| What is needed |
Seek out every line containing the word "picture", and copy each.

| Source excerpt |

* * * * * * * * *

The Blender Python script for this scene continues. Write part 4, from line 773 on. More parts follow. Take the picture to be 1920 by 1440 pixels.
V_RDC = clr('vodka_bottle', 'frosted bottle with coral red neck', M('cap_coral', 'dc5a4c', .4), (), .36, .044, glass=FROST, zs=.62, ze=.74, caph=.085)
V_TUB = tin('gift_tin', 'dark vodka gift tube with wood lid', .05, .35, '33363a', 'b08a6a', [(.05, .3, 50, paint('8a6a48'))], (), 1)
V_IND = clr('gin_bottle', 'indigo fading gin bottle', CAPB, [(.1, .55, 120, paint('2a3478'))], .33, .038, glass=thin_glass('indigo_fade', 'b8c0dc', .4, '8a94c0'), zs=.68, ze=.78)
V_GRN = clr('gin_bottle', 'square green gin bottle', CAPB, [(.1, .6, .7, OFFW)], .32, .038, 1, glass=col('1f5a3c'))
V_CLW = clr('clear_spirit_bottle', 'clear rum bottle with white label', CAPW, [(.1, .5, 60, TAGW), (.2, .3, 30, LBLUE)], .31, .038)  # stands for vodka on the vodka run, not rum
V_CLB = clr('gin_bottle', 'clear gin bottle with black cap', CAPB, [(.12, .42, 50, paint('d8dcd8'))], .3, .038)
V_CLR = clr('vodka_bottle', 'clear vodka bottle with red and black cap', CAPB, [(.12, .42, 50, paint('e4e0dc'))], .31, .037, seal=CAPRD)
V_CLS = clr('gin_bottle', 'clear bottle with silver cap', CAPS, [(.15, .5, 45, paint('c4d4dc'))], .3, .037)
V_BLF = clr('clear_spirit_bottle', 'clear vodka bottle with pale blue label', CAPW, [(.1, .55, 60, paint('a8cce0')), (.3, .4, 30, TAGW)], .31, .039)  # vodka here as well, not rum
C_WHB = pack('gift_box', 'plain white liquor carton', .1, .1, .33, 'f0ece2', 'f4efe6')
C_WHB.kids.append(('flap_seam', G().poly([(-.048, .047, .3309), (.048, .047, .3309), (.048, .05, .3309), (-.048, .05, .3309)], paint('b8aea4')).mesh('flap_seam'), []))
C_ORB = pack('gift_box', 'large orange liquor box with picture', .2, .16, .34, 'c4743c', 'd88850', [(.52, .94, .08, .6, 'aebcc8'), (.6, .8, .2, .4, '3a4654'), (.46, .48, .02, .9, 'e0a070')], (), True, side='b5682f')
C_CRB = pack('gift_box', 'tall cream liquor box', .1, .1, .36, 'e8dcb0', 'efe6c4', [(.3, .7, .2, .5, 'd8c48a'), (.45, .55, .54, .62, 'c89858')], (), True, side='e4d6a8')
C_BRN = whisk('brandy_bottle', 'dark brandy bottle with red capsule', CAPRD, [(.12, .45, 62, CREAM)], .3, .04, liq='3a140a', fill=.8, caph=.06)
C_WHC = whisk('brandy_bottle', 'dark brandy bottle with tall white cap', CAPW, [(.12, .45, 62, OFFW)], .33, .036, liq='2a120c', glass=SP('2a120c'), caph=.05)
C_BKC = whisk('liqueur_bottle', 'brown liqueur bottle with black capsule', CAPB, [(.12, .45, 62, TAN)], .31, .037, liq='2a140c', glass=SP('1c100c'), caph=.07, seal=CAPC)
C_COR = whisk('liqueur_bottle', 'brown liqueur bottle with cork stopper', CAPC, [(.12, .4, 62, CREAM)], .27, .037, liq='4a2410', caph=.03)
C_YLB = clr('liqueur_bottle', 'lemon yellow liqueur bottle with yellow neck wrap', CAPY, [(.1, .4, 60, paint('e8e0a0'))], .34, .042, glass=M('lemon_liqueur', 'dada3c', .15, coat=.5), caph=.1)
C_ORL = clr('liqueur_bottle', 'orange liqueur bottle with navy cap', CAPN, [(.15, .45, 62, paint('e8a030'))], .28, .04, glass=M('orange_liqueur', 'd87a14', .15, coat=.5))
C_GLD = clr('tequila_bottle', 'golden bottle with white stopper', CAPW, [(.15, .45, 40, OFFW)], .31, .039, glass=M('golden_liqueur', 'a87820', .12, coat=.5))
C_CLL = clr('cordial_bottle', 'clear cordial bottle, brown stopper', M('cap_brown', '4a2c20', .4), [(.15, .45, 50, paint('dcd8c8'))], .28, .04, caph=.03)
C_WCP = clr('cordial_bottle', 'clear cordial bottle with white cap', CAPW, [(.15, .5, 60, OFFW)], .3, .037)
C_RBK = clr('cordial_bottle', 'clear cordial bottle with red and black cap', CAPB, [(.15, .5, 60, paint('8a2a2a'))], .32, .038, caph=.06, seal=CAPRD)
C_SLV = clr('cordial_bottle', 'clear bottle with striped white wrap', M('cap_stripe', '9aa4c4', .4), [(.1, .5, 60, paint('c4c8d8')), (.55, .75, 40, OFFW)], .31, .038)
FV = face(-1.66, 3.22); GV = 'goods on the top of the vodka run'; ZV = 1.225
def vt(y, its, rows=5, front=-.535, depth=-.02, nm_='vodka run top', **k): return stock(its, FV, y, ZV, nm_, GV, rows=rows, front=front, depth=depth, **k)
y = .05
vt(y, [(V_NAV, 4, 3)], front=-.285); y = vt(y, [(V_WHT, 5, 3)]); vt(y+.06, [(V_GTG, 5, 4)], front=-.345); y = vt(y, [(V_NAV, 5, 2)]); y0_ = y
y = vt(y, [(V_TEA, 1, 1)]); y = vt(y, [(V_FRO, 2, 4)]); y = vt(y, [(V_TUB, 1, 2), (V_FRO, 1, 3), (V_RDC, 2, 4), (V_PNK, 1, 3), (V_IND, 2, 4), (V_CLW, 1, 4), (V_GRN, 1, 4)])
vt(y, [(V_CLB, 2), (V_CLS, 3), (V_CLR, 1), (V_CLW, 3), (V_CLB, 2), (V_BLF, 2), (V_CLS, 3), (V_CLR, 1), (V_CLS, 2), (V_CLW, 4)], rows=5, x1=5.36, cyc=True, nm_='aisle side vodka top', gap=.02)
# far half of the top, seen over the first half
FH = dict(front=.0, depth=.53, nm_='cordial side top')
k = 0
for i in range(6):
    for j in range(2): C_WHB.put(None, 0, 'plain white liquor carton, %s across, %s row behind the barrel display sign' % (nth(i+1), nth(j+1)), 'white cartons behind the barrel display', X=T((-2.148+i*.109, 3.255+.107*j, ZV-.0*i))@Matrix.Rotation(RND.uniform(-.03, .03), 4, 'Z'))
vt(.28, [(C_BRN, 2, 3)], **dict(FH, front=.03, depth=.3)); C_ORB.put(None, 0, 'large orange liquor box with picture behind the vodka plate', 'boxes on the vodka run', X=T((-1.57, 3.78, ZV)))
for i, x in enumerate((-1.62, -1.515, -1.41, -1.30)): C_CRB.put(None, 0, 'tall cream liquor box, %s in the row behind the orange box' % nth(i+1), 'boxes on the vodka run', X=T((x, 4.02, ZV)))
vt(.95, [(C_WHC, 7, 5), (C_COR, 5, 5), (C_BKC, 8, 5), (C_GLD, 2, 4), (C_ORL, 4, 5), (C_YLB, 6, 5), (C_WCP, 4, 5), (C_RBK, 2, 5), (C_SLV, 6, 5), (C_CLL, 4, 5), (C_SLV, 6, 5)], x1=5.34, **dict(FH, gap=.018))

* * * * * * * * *

| Exercise answer |
The Blender Python script for this scene continues. Write part 4, from line 773 on. More parts follow. Take the picture to be 1920 by 1440 pixels.
C_ORB = pack('gift_box', 'large orange liquor box with picture', .2, .16, .34, 'c4743c', 'd88850', [(.52, .94, .08, .6, 'aebcc8'), (.6, .8, .2, .4, '3a4654'), (.46, .48, .02, .9, 'e0a070')], (), True, side='b5682f')
vt(.28, [(C_BRN, 2, 3)], **dict(FH, front=.03, depth=.3)); C_ORB.put(None, 0, 'large orange liquor box with picture behind the vodka plate', 'boxes on the vodka run', X=T((-1.57, 3.78, ZV)))